Portland Mountain Rescue Agrees to Join Sheriff’s Consolidated SAR Team

Following a meeting of the minds, Portland Mountain Rescue, an elite team of highly trained and experienced volunteer rescuers that operate on Mt. Hood, is poised to become a unit in the new, consolidated search and rescue team proposed by Clackamas County Sheriff Craig Roberts.

The move to bring all the county’s volunteer SAR groups under a single, unified banner was touted by the sheriff and others as being research-based and in line with models that have proven successful in other counties. But it raised concerns among groups such as Portland Mountain Rescue, who believe that dangerous areas like Mt. Hood need a dedicated and specially trained team — not a unit of general volunteers.

Last week, Sheriff Craig Roberts and representatives from Portland Mountain Rescue met for what they described as “a productive discussion of the future of search and rescue in Clackamas County,” and arrived at a mutual agreement for a closer relationship that would ultimately result in PMR becoming a unit of the new nonprofit envisioned by the sheriff: Clackamas County Search and Rescue.

“We all believe this arrangement will improve safety on the mountain,” a joint statement from the two groups said. “This partnership will strengthen our existing integration of personnel and resources, and will make planning and mission response more efficient.”

PMR representatives said they “really appreciate” Sheriff Roberts’ focused effort to improve search and rescue in the county, saying these efforts have already manifested in improvements to communications and mission planning that are making a difference in the field.

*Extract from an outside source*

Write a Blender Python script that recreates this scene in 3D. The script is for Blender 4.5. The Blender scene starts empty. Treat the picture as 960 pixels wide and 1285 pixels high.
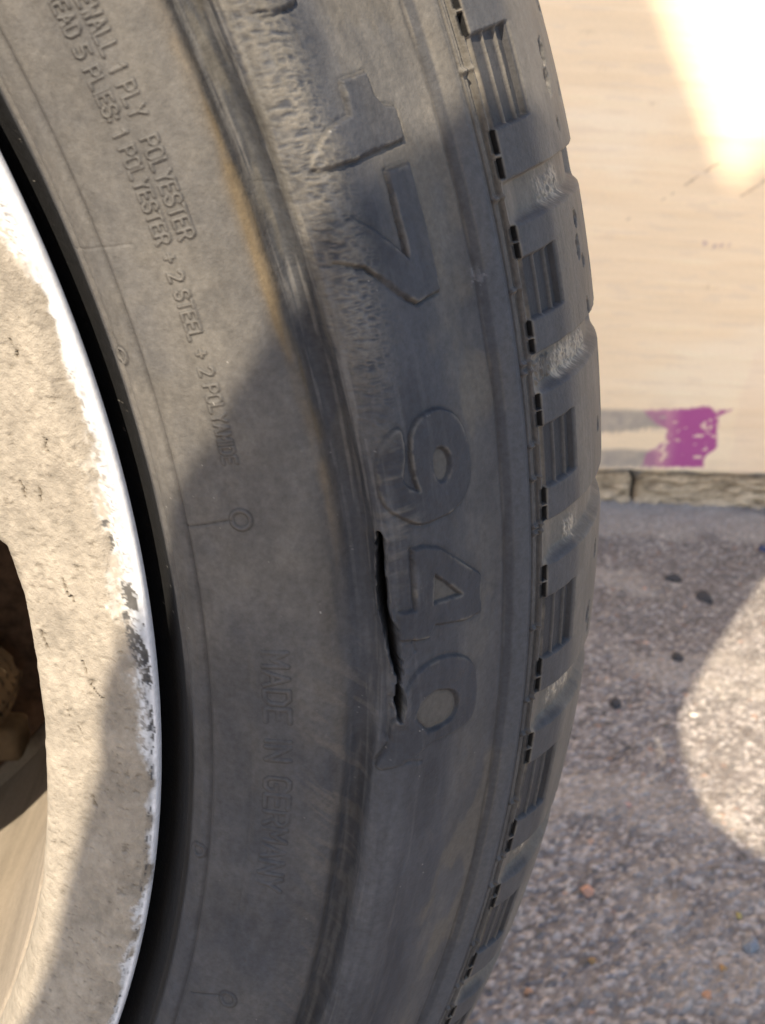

They said that incorporating PMR into the new search and rescue nonprofit will “preserve attributes of Portland Mountain Rescue we believe are critical to successful mountain rescue.”

Sheriff Roberts agreed.

“Mt. Hood is one of the most-climbed mountains in the world, and it takes a highly specialized team like Portland Mountain Rescue to accomplish these often dangerous rescue missions safely,” he said.

Roberts says he looks forward to continuing this discussion and working with PMR as they continue working on their shared mission to save lives.